Para el caso, es un hecho que mientras se siga privilegiando aquella visión maniquea del “si no estás conmigo, estás en mi contra”, difícilmente conseguiremos generar como sociedad el tipo de sinergias necesarias para materializar nuestras aspiraciones por equilibrar los excesos en el poder que son ya moneda común entre nuestra clase política.

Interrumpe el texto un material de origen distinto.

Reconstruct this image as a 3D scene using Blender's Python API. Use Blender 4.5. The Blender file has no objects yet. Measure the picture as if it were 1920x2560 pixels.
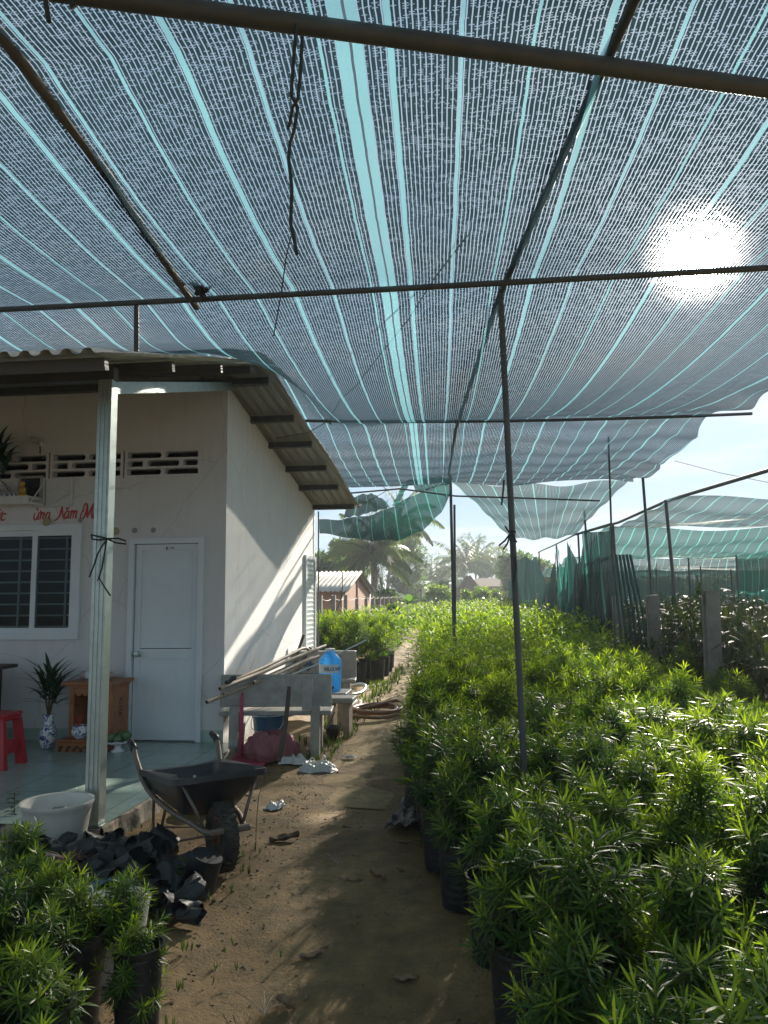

Pero ojo, no nos llamemos a engaño, lo que aquí describo de forma por demás breve, no es privativo de la vida política del país, podríamos incluso cambiar de arena, e igual encontraríamos cómo los modos de pensar y/o sus conflictos resultantes sin resolver, lo trastocan todo de forma tan profunda, que literalmente la sociedad entre sí termina haciéndose pedazos para definir quiénes en efecto representan los auténticos intereses de la mayoría.

 

Lo sé, el tema que aquí toco, da para mucha tela de donde cortar, pero al menos para esta ocasión, me conformaré con redondear la idea inicial, con la esperanza de invitar a que más gente la tenga en cuenta y acaso se dé a la oportunidad de preguntarse qué piensa al respecto: Somos lo que pensamos; y mientras no hagamos más por superar el sospechosísmo, el sectarismo, la polarización y/o la incapacidad de ponernos de acuerdo, difícilmente sacaremos algo mejor que lo que hasta aquí hemos sacado.

 

Hasta entonces seguiremos inmersos en ese círculo de perenne mediocridad, en el que la incapacidad de superar nuestras sesgos de pensamiento sigue llevando a poner en el poder a exactamente los mismos, o a que aunque lleguen nuevas caras, estas terminen en menos de lo que pensamos, comportándose igual que los de siempre. Como dijera alguna vez Luis Villanueva, los cambios políticos más profundos, implican necesariamente cambios en el pensamiento; y no sólo, –como hasta ahora ha sido con los gobiernos federales a cargo de Morena–, cambios superficiales en lo discursivo. Para decirlo de una, los cambios de discurso sin una praxis que la sustente, vengan de donde vengan, y/o se pinten del color que se pinten, no son más que atole con el dedo.